Forecasting Potential Policy Actions for Sustainable Forestry in the
United States
Steverson O. Moffat (Presenter), Southern Research Station
Frederick W. Cubbage, North Carolina State University
Thomas P. Holmes, Southern Research Station, USDA Forest Service
Elizabethann O’Sullivan
Potential federal and state policy actions for sustainable forestry
were identified by utilizing quantitative issue network analysis techniques
in conjunction with the Delphi method. Results suggest that the parity
in the distribution of influence among sectors in the sustainable forestry
issue network means that moving sustainability concerns onto the formal
policy agenda requires greater consensus on problems and solutions than
exists at the present time. Accordingly, broad policy actions resulting
from the expansion of the issue of sustainable forestry are unlikely
in the short-term.

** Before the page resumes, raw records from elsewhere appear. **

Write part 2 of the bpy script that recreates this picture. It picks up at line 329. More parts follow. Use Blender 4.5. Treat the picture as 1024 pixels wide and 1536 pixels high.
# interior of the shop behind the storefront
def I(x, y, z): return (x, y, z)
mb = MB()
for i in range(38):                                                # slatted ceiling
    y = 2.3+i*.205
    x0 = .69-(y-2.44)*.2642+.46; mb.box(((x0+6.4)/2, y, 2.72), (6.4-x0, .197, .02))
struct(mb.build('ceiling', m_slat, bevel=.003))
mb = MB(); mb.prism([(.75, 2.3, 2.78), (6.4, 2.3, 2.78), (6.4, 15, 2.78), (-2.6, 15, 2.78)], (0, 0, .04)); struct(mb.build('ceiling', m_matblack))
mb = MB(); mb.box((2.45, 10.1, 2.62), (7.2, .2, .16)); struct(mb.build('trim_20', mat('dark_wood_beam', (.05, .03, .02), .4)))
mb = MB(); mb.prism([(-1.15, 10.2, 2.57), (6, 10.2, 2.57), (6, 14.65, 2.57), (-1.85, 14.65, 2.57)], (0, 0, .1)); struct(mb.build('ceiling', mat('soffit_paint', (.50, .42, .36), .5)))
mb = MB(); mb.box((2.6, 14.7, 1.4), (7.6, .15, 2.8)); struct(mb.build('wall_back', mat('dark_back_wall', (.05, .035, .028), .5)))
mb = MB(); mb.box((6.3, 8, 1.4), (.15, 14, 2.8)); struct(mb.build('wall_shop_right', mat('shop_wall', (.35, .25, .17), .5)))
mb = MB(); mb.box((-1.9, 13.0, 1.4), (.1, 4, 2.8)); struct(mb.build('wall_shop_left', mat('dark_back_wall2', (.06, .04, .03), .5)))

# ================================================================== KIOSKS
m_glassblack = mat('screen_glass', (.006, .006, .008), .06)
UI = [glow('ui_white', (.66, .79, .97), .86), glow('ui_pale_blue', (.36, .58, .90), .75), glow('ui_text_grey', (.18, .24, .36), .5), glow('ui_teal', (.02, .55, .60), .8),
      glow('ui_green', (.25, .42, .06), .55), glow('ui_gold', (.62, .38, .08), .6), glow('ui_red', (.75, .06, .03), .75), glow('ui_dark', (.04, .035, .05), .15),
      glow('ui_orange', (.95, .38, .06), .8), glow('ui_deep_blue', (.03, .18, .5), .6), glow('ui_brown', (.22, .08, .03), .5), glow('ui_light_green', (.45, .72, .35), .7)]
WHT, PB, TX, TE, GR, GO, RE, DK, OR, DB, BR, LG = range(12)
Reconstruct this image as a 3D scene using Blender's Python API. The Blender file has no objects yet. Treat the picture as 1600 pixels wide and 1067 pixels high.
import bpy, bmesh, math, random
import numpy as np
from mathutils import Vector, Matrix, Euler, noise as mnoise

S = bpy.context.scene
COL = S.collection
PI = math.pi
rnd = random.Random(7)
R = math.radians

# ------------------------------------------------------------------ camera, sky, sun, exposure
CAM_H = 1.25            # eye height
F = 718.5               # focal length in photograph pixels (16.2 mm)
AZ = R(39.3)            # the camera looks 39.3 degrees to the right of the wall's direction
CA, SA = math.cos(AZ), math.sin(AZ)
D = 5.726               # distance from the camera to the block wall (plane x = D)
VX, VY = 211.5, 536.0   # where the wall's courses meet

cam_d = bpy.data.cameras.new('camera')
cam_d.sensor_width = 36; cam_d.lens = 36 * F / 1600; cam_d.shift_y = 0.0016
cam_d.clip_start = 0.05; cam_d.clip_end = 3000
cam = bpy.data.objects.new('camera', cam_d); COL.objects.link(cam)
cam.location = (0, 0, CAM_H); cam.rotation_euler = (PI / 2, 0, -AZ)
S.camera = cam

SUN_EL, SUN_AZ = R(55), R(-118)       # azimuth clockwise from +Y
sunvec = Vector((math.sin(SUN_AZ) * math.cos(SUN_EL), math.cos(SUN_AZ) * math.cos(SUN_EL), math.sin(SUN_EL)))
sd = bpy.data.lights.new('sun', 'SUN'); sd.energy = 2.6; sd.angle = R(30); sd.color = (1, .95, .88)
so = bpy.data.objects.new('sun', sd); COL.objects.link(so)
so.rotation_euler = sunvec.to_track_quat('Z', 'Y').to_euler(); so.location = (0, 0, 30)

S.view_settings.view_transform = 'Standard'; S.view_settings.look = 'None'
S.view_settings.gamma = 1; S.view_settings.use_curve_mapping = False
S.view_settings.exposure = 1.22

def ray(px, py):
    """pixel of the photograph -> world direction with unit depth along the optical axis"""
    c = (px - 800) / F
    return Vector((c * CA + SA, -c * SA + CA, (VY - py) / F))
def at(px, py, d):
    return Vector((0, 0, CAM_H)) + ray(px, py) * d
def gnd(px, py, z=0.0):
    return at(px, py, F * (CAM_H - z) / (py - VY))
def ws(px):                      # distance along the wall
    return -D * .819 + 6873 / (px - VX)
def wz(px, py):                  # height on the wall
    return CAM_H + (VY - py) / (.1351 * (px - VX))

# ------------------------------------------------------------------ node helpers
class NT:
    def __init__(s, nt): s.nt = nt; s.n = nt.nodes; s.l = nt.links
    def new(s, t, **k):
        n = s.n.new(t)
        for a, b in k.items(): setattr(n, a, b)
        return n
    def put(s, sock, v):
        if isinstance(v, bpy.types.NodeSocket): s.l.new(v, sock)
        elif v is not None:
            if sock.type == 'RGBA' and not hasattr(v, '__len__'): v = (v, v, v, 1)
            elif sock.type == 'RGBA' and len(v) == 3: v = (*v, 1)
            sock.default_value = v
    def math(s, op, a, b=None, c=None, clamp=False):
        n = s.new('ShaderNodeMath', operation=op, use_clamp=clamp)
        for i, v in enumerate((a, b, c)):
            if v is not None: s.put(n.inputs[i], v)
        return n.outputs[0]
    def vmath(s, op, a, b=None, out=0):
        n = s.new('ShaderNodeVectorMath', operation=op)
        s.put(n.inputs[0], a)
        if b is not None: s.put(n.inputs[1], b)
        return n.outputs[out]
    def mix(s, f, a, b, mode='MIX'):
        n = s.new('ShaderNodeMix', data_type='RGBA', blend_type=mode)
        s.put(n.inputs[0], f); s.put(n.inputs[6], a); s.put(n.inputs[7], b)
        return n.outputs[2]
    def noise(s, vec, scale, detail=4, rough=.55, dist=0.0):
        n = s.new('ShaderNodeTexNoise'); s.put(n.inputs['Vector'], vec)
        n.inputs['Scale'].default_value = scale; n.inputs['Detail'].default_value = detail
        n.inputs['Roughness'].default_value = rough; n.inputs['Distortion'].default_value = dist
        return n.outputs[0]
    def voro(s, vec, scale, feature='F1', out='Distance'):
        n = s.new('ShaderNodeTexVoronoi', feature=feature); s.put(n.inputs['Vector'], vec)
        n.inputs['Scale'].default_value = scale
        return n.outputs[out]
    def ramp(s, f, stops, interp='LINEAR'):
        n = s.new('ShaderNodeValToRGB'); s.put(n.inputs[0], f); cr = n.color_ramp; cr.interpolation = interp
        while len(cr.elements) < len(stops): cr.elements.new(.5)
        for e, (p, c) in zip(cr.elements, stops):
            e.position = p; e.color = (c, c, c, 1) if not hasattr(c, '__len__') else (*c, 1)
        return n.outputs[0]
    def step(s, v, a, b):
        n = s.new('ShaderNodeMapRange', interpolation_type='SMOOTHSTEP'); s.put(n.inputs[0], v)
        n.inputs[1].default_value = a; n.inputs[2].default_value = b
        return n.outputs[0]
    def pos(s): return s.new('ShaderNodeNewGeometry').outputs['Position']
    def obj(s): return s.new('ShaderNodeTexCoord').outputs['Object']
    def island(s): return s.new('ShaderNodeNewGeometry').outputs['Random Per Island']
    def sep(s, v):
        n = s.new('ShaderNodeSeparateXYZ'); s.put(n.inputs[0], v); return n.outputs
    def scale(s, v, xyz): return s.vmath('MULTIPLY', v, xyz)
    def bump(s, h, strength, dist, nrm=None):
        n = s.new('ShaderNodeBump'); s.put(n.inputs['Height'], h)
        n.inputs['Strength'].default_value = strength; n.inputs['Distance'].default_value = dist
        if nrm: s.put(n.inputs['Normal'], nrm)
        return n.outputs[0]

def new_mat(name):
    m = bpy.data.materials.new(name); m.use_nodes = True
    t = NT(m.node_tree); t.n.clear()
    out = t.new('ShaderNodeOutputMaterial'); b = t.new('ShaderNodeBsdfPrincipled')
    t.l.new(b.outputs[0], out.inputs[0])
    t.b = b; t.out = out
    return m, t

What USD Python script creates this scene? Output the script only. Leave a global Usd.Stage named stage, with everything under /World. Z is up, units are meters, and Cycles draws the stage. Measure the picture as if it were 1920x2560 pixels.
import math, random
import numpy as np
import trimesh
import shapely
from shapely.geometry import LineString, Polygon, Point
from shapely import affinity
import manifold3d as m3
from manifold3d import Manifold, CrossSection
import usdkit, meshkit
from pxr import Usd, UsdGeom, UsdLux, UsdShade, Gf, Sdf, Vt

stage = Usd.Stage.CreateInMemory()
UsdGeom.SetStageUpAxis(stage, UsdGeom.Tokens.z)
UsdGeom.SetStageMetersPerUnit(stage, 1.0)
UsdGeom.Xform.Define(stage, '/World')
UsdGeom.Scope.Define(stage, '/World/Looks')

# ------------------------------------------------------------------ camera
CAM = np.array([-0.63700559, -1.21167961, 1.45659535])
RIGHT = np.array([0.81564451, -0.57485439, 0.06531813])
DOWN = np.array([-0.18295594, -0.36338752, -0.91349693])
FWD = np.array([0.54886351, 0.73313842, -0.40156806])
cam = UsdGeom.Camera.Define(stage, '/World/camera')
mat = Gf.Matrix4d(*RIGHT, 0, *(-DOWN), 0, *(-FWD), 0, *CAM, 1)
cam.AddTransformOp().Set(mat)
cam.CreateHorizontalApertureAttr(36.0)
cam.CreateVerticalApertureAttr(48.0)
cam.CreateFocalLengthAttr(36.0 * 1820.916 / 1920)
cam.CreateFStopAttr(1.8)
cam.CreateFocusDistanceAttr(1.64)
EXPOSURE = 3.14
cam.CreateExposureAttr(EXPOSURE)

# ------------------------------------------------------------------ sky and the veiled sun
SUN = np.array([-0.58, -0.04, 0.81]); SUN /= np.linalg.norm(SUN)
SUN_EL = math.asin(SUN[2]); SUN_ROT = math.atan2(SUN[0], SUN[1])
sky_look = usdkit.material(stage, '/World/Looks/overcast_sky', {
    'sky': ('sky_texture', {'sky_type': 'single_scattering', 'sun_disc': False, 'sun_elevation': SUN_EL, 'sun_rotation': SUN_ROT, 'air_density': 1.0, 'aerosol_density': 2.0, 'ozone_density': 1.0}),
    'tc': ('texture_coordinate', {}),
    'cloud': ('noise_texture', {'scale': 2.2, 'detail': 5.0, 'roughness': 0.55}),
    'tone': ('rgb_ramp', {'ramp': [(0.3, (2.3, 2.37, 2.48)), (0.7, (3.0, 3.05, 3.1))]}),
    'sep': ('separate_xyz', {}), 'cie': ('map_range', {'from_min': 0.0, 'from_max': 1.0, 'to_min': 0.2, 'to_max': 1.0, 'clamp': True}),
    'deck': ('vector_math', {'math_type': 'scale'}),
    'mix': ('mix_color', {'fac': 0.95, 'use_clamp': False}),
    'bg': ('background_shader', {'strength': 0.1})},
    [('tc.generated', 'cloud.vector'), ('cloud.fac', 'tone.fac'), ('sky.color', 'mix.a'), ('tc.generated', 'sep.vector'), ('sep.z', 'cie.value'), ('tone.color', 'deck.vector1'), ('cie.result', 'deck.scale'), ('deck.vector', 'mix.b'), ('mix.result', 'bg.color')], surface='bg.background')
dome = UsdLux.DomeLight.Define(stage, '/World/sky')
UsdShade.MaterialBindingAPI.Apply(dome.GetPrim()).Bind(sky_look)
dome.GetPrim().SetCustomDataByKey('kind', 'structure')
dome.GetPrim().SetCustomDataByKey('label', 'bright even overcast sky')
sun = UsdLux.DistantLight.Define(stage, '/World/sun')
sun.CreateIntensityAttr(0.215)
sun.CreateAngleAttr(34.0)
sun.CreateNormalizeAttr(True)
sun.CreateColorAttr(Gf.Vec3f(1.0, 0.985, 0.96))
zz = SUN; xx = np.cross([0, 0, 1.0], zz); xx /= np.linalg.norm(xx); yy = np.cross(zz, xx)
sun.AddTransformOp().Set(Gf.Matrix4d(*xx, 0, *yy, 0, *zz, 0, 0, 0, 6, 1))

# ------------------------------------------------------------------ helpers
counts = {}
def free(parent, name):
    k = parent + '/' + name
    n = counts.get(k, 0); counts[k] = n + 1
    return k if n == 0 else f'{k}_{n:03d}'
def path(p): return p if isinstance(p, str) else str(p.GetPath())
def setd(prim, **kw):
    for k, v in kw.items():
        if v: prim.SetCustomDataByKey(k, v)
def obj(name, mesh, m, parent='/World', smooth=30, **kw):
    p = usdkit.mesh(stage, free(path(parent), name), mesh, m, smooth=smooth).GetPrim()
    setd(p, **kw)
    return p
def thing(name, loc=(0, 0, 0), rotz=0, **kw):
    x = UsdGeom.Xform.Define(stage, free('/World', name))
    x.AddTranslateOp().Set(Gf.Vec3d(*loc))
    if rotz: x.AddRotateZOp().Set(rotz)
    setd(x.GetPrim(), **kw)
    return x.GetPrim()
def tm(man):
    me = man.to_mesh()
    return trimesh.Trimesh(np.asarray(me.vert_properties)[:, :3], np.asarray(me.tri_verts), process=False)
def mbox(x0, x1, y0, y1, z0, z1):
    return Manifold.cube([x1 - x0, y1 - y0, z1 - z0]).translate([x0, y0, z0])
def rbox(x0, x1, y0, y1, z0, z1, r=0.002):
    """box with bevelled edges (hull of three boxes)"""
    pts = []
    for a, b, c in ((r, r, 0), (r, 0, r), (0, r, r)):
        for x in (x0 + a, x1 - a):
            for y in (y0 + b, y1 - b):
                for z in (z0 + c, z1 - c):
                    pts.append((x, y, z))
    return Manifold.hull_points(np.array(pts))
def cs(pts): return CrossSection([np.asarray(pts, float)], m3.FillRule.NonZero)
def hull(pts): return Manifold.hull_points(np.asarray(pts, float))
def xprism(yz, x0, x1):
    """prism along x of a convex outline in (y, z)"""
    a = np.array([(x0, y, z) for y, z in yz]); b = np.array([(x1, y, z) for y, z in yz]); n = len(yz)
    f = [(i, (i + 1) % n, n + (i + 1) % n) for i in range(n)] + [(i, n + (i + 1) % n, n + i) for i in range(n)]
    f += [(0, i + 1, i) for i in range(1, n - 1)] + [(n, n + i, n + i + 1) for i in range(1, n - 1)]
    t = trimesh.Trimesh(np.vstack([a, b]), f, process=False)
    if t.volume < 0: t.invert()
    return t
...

However, experts on the Delphi panel anticipate
that changes will occur in response to sustainability issues. At the
federal and state level, this is likely to result in changes to public
forest management and to the objectives assigned to the USDA Forest
Service and to the state forestry agencies. States are projected to
draft new and to change old private forest practices regulations as
a result of sustainable forestry concerns. In the private sector, the
trend of applying criteria and indicator-based sustainable forestry
management standards and certification programs will continue. Non-industrial
private forest owners are projected to make the fewest direct accommodations
in response to forest sustainability concerns. In addition to these
forecasts, the methodological merits of combining Delphi with traditional
issue network analysis are examined.